I would not like them
anywhere.
I do not like
green eggs and ham.
I do not like them,
Sam-I-am.”
It is not that Sam-I-Am, and oh how I also do not like that Sam-I-Am, doesn’t get the fact that the anonymous consumer of the story really and truly does not like green eggs and ham; it is not even that he doesn’t know whether the dude ever even tried green eggs and ham. The point is that Sam-I-Am doesn’t care about these things. Sam-I-Am has one job and one job only and it has nothing to do with delivering a quality food product. His job is to sell to the trapped consumer. And thus is the vital element that makes Green Eggs and Ham the finest, most cogent observation of the American identity ever put to paper. America has long been about selling and buying, and far less about manufacturing quality goods. Look at the way we choose our President. It is not about selling the ability of one candidate or another to do the job that the present occupant of the Oval Office could not; it is about selling us something of dubious quality and making us like it. Consider that there are still, as we speak, between 40 and 50 percent of this country that would vote for George W. Bush if he ran again. How do I arrive at this figure? Because that is how many people say they would vote for one of the Republican candidates and if you can find a significant policy difference between any of them and George W. Bush, I’d sure like you to enlighten me. John McCain is Sam-I-Am, but then so is Hillary and Obama. What choice do we have but to buy green eggs and ham and like it.

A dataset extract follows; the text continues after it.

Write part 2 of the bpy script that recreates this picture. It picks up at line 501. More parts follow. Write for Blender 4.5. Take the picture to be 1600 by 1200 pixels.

Sam-I-Am lives among us, every day, everywhere. In any given hour on any given cable channel in my home, there will be at least three or four Cox Cable commercials. Cox Cable is green eggs and ham. People do try it, just like the unnamed eater of the ham and eggs in Seuss’ cautionary tale. And a great many are, just like that guy, convinced it is good and would try it not only in their house, but with a mouse. The fact is, however, that Cox Cable sucks. Just like your cable company sucks. Just like all cable companies suck. Every single day we gobble up green eggs and ham and consider it to be filet mignon. Look at America’s health care system. It is the most unaffordable in the world and we’re still getting daily horror stories like the ones about Dennis Quaid’s babies, or the woman who died from an unnecessary mastectomy. And yet a great deal of our population remain under the delusion that our health care system is filet mignon instead of green eggs and ham.
I do not like that Sam-I-Am. But there’s no getting away from him, is there?